- **Your goal**
Reproduce the listing word for word. Skip any image.

- **Information shown**

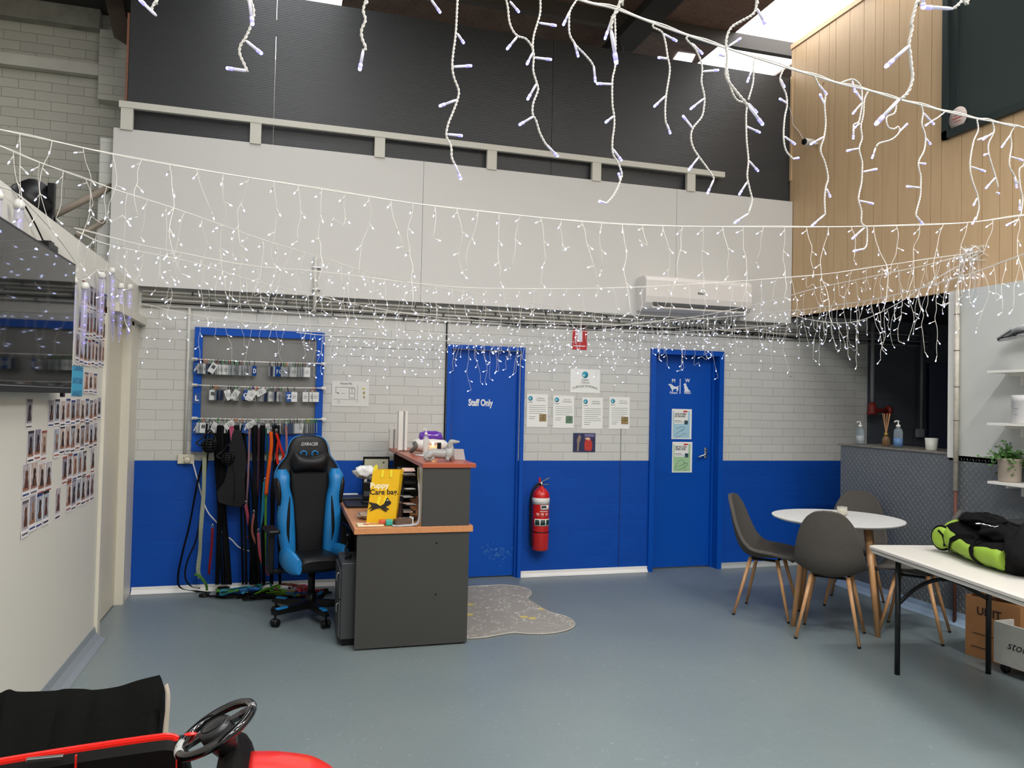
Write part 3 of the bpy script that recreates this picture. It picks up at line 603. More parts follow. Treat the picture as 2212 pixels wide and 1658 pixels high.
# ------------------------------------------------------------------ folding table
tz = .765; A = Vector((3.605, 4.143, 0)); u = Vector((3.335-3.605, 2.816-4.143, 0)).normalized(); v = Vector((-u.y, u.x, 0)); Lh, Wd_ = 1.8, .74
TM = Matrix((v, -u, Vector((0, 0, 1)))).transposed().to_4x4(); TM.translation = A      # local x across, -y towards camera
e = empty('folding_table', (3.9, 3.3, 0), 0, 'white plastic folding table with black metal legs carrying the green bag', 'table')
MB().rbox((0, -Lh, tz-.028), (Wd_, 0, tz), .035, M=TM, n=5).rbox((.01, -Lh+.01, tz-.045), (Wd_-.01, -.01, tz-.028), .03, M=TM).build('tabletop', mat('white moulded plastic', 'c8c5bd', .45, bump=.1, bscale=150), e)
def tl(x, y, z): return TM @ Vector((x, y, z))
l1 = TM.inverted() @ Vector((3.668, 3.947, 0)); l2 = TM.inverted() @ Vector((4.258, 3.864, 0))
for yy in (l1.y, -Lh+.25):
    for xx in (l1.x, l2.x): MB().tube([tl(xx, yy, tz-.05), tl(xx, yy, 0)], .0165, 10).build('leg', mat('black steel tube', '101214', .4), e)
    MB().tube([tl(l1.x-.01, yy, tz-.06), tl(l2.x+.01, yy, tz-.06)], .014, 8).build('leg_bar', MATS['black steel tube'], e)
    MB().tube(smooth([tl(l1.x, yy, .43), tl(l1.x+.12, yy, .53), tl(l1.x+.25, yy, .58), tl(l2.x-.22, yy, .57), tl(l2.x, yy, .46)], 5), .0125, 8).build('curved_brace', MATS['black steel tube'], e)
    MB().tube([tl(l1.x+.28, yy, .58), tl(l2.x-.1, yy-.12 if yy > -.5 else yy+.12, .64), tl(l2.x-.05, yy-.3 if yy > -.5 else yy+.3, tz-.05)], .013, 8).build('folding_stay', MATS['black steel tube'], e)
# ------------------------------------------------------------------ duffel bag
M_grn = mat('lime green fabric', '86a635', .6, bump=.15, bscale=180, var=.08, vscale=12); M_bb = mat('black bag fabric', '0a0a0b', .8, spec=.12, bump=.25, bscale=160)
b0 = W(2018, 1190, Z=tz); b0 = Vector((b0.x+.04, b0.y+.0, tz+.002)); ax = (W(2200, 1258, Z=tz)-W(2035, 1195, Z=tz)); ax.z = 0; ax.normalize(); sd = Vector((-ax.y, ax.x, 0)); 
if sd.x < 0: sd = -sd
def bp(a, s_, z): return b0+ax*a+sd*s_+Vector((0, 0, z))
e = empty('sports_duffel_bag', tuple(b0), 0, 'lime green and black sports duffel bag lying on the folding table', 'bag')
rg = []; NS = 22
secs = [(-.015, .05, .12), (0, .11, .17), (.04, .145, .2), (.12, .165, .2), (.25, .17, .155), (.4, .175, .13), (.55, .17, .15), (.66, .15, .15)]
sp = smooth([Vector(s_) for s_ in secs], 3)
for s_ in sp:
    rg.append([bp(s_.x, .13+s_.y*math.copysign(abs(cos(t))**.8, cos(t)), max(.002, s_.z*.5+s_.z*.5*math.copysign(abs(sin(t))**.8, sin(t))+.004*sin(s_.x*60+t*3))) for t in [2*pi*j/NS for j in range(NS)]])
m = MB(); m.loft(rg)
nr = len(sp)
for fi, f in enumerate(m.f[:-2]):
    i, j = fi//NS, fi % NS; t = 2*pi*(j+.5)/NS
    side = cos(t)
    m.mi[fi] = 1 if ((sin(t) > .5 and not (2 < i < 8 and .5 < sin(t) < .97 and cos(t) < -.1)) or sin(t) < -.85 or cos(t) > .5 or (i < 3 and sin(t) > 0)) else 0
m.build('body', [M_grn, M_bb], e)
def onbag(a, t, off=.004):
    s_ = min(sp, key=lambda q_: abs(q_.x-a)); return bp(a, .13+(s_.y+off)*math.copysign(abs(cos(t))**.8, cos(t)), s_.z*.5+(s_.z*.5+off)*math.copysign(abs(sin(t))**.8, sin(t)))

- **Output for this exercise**
Write part 3 of the bpy script that recreates this picture. It picks up at line 603. More parts follow. Treat the picture as 2212 pixels wide and 1658 pixels high.
# ------------------------------------------------------------------ folding table
tz = .765; A = Vector((3.605, 4.143, 0)); u = Vector((3.335-3.605, 2.816-4.143, 0)).normalized(); v = Vector((-u.y, u.x, 0)); Lh, Wd_ = 1.8, .74
TM = Matrix((v, -u, Vector((0, 0, 1)))).transposed().to_4x4(); TM.translation = A      # local x across, -y towards camera
e = empty('folding_table', (3.9, 3.3, 0), 0, 'white plastic folding table with black metal legs carrying the green bag', 'table')
MB().rbox((0, -Lh, tz-.028), (Wd_, 0, tz), .035, M=TM, n=5).rbox((.01, -Lh+.01, tz-.045), (Wd_-.01, -.01, tz-.028), .03, M=TM).build('tabletop', mat('white moulded plastic', 'c8c5bd', .45, bump=.1, bscale=150), e)
def tl(x, y, z): return TM @ Vector((x, y, z))
l1 = TM.inverted() @ Vector((3.668, 3.947, 0)); l2 = TM.inverted() @ Vector((4.258, 3.864, 0))
for yy in (l1.y, -Lh+.25):
    for xx in (l1.x, l2.x): MB().tube([tl(xx, yy, tz-.05), tl(xx, yy, 0)], .0165, 10).build('leg', mat('black steel tube', '101214', .4), e)
    MB().tube([tl(l1.x-.01, yy, tz-.06), tl(l2.x+.01, yy, tz-.06)], .014, 8).build('leg_bar', MATS['black steel tube'], e)
    MB().tube(smooth([tl(l1.x, yy, .43), tl(l1.x+.12, yy, .53), tl(l1.x+.25, yy, .58), tl(l2.x-.22, yy, .57), tl(l2.x, yy, .46)], 5), .0125, 8).build('curved_brace', MATS['black steel tube'], e)
    MB().tube([tl(l1.x+.28, yy, .58), tl(l2.x-.1, yy-.12 if yy > -.5 else yy+.12, .64), tl(l2.x-.05, yy-.3 if yy > -.5 else yy+.3, tz-.05)], .013, 8).build('folding_stay', MATS['black steel tube'], e)
# ------------------------------------------------------------------ duffel bag
M_grn = mat('lime green fabric', '86a635', .6, bump=.15, bscale=180, var=.08, vscale=12); M_bb = mat('black bag fabric', '0a0a0b', .8, spec=.12, bump=.25, bscale=160)
b0 = W(2018, 1190, Z=tz); b0 = Vector((b0.x+.04, b0.y+.0, tz+.002)); ax = (W(2200, 1258, Z=tz)-W(2035, 1195, Z=tz)); ax.z = 0; ax.normalize(); sd = Vector((-ax.y, ax.x, 0)); 
if sd.x < 0: sd = -sd
def bp(a, s_, z): return b0+ax*a+sd*s_+Vector((0, 0, z))
e = empty('sports_duffel_bag', tuple(b0), 0, 'lime green and black sports duffel bag lying on the folding table', 'bag')
rg = []; NS = 22
secs = [(-.015, .05, .12), (0, .11, .17), (.04, .145, .2), (.12, .165, .2), (.25, .17, .155), (.4, .175, .13), (.55, .17, .15), (.66, .15, .15)]
sp = smooth([Vector(s_) for s_ in secs], 3)
for s_ in sp:
    rg.append([bp(s_.x, .13+s_.y*math.copysign(abs(cos(t))**.8, cos(t)), max(.002, s_.z*.5+s_.z*.5*math.copysign(abs(sin(t))**.8, sin(t))+.004*sin(s_.x*60+t*3))) for t in [2*pi*j/NS for j in range(NS)]])
m = MB(); m.loft(rg)
nr = len(sp)
for fi, f in enumerate(m.f[:-2]):
    i, j = fi//NS, fi % NS; t = 2*pi*(j+.5)/NS
    side = cos(t)
    m.mi[fi] = 1 if ((sin(t) > .5 and not (2 < i < 8 and .5 < sin(t) < .97 and cos(t) < -.1)) or sin(t) < -.85 or cos(t) > .5 or (i < 3 and sin(t) > 0)) else 0
m.build('body', [M_grn, M_bb], e)
def onbag(a, t, off=.004):
    s_ = min(sp, key=lambda q_: abs(q_.x-a)); return bp(a, .13+(s_.y+off)*math.copysign(abs(cos(t))**.8, cos(t)), s_.z*.5+(s_.z*.5+off)*math.copysign(abs(sin(t))**.8, sin(t)))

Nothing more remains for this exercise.